As an optional feature, sub-accounts can serve to introduce additional security measures and different access levels between the main account and its subsidiaries. Binance has underlined the differences between a master account and its subsidiaries, providing the former with the exclusive ability to view all data and balances, transfer funds between accounts, and have full managerial control and access to a range of asset audit tools.

Here master accounts have sole control over the movement of assets between sub-accounts, and can grant each of them different access levels and permissions. This ensures that the main account has the power to direct and monitor the actions of all its associated accounts, while each sub-account can perform its function independently from other sub-accounts.

Not Only for Institutional Investors

While institutional investors have been able to create sub-accounts for a while, this feature is still being introduced by more and more major exchanges.

Now even individual investors can create subsidiary accounts to try and assess the performance of distinct trading strategies. For example, HitBTC recently introduced its own sub-accounts feature that is now available per user’s request.

At HitBTC, sub-accounts enable users to create separate subsidiary accounts with which they can utilize various trading styles and strategies with operational autonomy. While each sub-account is separate, all of them are still tied to a master account and contribute to the cumulative volume of all accounts connected to the master.

Because trading volume is measured cumulatively, the use of the subaccounts feature can open up additional benefits for traders such as lower commissions due to progressive fee tiers that reward users for contributing to the liquidity on the trading platform.

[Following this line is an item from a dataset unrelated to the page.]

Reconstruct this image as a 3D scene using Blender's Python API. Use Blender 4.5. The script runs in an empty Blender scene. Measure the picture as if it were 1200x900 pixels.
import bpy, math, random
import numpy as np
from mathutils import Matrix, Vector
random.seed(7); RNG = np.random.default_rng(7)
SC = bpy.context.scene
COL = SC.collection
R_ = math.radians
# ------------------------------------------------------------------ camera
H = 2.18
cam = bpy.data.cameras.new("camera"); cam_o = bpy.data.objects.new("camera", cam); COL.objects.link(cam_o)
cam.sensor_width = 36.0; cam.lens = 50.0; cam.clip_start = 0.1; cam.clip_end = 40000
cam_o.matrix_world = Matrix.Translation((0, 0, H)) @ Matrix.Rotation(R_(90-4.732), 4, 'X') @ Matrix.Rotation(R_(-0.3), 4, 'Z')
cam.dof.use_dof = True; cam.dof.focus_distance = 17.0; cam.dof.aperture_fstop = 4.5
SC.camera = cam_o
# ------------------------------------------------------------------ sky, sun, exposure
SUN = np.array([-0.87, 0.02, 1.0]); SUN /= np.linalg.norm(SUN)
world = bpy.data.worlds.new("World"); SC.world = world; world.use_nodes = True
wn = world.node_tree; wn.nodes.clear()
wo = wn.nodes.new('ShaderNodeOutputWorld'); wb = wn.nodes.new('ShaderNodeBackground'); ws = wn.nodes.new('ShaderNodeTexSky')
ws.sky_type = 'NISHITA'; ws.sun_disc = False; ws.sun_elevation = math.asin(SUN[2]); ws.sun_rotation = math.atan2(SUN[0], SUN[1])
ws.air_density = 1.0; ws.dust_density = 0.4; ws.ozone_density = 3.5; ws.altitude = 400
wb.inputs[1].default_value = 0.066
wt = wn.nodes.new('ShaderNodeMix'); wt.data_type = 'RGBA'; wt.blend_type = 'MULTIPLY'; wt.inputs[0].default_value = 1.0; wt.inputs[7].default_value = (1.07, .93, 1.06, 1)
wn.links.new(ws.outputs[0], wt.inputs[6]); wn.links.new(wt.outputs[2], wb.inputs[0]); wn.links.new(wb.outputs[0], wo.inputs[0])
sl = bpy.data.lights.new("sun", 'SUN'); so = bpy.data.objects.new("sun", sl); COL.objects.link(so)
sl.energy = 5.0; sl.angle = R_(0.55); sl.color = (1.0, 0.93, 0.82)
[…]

Therefore, users can perform a variety of different trading activities unconnected to each other, and all the activities will still weigh in the financial favor of the parties involved. Master accounts also have access to important data such as the performance of each sub-account and total trading fees of all linked accounts combined. While the feature is designed with institutional and corporate clients in mind, on HitBTC any user can create sub-accounts upon request.

The adoption of this feature by more and more trading platforms will be beneficial for both institutional and individual traders. Some users can utilize it to execute different trading strategies or try various algorithms with a clear picture of their effectiveness, others to manage their team and analyze the performance of each account securely and conveniently.